STATED GOAL:
Leave out the pictures and copy the remaining records exactly.

INPUT ROWS:
--*--

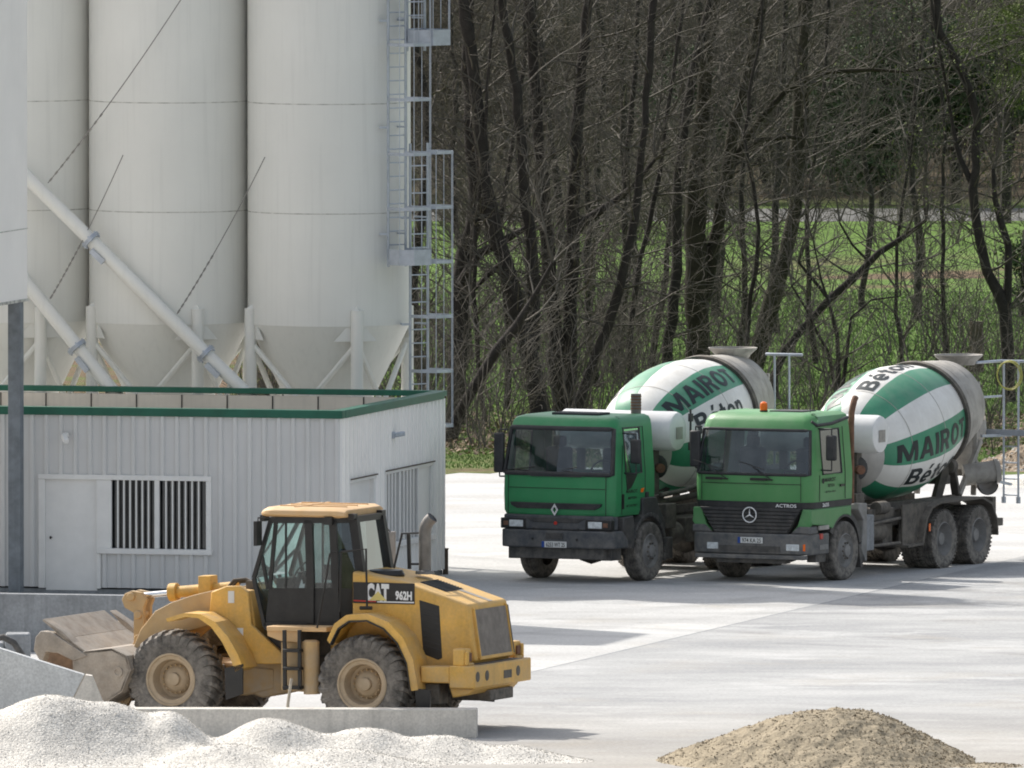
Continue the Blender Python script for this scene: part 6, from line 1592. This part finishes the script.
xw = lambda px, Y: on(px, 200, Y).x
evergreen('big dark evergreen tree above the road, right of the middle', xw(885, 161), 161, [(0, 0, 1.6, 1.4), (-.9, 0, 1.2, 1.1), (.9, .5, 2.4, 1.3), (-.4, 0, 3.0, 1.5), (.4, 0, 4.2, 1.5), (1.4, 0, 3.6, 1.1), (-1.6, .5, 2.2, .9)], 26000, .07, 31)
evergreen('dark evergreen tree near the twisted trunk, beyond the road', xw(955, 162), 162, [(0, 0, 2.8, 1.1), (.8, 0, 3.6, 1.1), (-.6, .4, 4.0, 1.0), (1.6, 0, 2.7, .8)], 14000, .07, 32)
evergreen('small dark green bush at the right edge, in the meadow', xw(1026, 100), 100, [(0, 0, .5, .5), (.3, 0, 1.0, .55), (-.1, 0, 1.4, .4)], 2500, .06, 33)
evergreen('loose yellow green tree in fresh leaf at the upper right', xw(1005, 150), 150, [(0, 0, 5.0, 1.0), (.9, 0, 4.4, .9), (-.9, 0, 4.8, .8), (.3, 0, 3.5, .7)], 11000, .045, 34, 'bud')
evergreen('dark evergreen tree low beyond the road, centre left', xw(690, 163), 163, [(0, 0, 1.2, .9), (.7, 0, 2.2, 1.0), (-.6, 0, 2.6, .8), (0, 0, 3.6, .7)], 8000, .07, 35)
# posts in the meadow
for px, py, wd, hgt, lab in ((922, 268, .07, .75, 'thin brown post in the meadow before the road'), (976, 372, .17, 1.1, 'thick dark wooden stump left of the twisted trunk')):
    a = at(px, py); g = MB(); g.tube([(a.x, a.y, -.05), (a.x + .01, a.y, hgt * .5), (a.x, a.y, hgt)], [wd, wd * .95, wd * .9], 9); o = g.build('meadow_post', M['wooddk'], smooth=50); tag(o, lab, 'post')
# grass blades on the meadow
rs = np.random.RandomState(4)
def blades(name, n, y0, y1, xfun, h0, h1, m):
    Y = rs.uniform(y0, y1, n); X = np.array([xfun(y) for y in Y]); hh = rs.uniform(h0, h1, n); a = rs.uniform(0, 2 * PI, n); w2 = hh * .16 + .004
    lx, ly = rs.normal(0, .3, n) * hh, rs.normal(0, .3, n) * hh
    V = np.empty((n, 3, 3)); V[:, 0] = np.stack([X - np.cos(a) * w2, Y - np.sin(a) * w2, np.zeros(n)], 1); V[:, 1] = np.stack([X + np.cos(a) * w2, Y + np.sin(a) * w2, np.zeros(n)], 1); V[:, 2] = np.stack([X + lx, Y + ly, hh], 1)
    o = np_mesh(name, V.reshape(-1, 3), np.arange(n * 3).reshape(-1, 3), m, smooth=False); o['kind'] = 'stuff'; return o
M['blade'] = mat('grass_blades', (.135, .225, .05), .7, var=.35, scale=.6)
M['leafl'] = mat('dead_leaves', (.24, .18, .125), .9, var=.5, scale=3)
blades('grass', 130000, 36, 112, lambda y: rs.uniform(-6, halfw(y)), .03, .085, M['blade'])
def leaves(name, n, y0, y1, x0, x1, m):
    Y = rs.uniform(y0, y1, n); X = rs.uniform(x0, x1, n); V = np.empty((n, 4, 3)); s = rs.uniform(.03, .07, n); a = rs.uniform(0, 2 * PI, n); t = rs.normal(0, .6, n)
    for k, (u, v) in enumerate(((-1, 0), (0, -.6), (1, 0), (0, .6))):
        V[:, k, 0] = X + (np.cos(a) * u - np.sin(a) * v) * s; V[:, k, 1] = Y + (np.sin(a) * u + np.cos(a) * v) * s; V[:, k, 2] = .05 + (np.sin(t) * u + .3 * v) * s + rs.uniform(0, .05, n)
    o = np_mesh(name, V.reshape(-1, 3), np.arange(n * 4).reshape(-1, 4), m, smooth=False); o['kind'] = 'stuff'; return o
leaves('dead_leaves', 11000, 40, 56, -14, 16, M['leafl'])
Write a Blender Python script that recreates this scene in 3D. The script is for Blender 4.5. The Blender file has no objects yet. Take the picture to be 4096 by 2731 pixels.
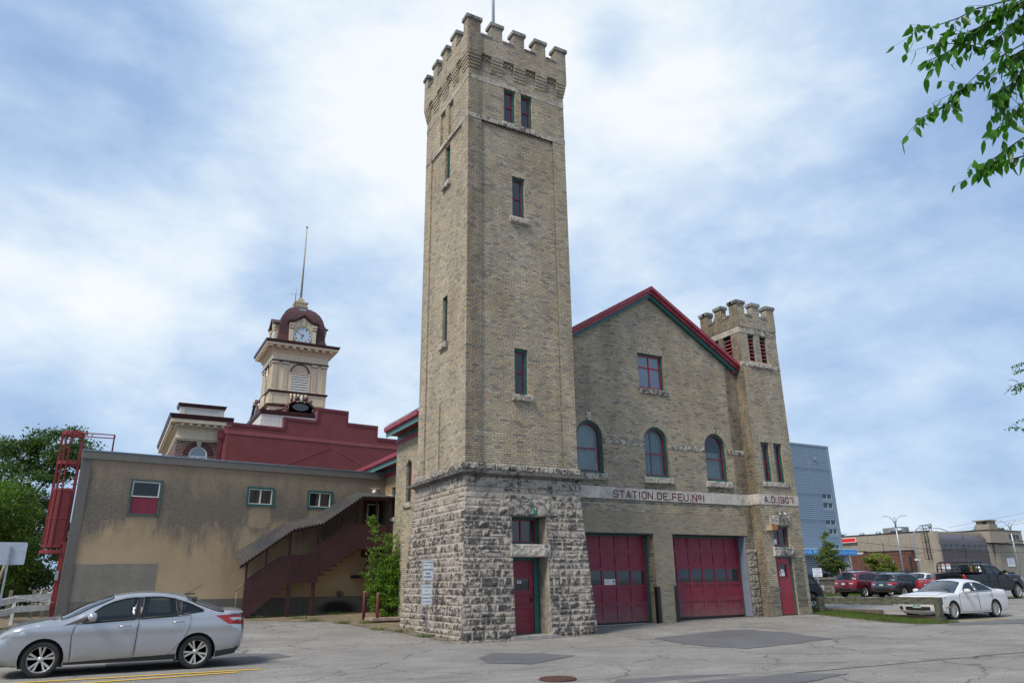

--*--

WRITTEN RESPONSE:
Continue the Blender Python script for this scene: part 6, from line 1592. This part finishes the script.
xw = lambda px, Y: on(px, 200, Y).x
evergreen('big dark evergreen tree above the road, right of the middle', xw(885, 161), 161, [(0, 0, 1.6, 1.4), (-.9, 0, 1.2, 1.1), (.9, .5, 2.4, 1.3), (-.4, 0, 3.0, 1.5), (.4, 0, 4.2, 1.5), (1.4, 0, 3.6, 1.1), (-1.6, .5, 2.2, .9)], 26000, .07, 31)
evergreen('dark evergreen tree near the twisted trunk, beyond the road', xw(955, 162), 162, [(0, 0, 2.8, 1.1), (.8, 0, 3.6, 1.1), (-.6, .4, 4.0, 1.0), (1.6, 0, 2.7, .8)], 14000, .07, 32)
evergreen('small dark green bush at the right edge, in the meadow', xw(1026, 100), 100, [(0, 0, .5, .5), (.3, 0, 1.0, .55), (-.1, 0, 1.4, .4)], 2500, .06, 33)
evergreen('loose yellow green tree in fresh leaf at the upper right', xw(1005, 150), 150, [(0, 0, 5.0, 1.0), (.9, 0, 4.4, .9), (-.9, 0, 4.8, .8), (.3, 0, 3.5, .7)], 11000, .045, 34, 'bud')
evergreen('dark evergreen tree low beyond the road, centre left', xw(690, 163), 163, [(0, 0, 1.2, .9), (.7, 0, 2.2, 1.0), (-.6, 0, 2.6, .8), (0, 0, 3.6, .7)], 8000, .07, 35)
# posts in the meadow
for px, py, wd, hgt, lab in ((922, 268, .07, .75, 'thin brown post in the meadow before the road'), (976, 372, .17, 1.1, 'thick dark wooden stump left of the twisted trunk')):
    a = at(px, py); g = MB(); g.tube([(a.x, a.y, -.05), (a.x + .01, a.y, hgt * .5), (a.x, a.y, hgt)], [wd, wd * .95, wd * .9], 9); o = g.build('meadow_post', M['wooddk'], smooth=50); tag(o, lab, 'post')
# grass blades on the meadow
rs = np.random.RandomState(4)
def blades(name, n, y0, y1, xfun, h0, h1, m):
    Y = rs.uniform(y0, y1, n); X = np.array([xfun(y) for y in Y]); hh = rs.uniform(h0, h1, n); a = rs.uniform(0, 2 * PI, n); w2 = hh * .16 + .004
    lx, ly = rs.normal(0, .3, n) * hh, rs.normal(0, .3, n) * hh
    V = np.empty((n, 3, 3)); V[:, 0] = np.stack([X - np.cos(a) * w2, Y - np.sin(a) * w2, np.zeros(n)], 1); V[:, 1] = np.stack([X + np.cos(a) * w2, Y + np.sin(a) * w2, np.zeros(n)], 1); V[:, 2] = np.stack([X + lx, Y + ly, hh], 1)
    o = np_mesh(name, V.reshape(-1, 3), np.arange(n * 3).reshape(-1, 3), m, smooth=False); o['kind'] = 'stuff'; return o
M['blade'] = mat('grass_blades', (.135, .225, .05), .7, var=.35, scale=.6)
M['leafl'] = mat('dead_leaves', (.24, .18, .125), .9, var=.5, scale=3)
blades('grass', 130000, 36, 112, lambda y: rs.uniform(-6, halfw(y)), .03, .085, M['blade'])
def leaves(name, n, y0, y1, x0, x1, m):
    Y = rs.uniform(y0, y1, n); X = rs.uniform(x0, x1, n); V = np.empty((n, 4, 3)); s = rs.uniform(.03, .07, n); a = rs.uniform(0, 2 * PI, n); t = rs.normal(0, .6, n)
    for k, (u, v) in enumerate(((-1, 0), (0, -.6), (1, 0), (0, .6))):
        V[:, k, 0] = X + (np.cos(a) * u - np.sin(a) * v) * s; V[:, k, 1] = Y + (np.sin(a) * u + np.cos(a) * v) * s; V[:, k, 2] = .05 + (np.sin(t) * u + .3 * v) * s + rs.uniform(0, .05, n)
    o = np_mesh(name, V.reshape(-1, 3), np.arange(n * 4).reshape(-1, 4), m, smooth=False); o['kind'] = 'stuff'; return o
leaves('dead_leaves', 11000, 40, 56, -14, 16, M['leafl'])
Write a Blender Python script that recreates this scene in 3D. The script is for Blender 4.5. The Blender file has no objects yet. Take the picture to be 4096 by 2731 pixels.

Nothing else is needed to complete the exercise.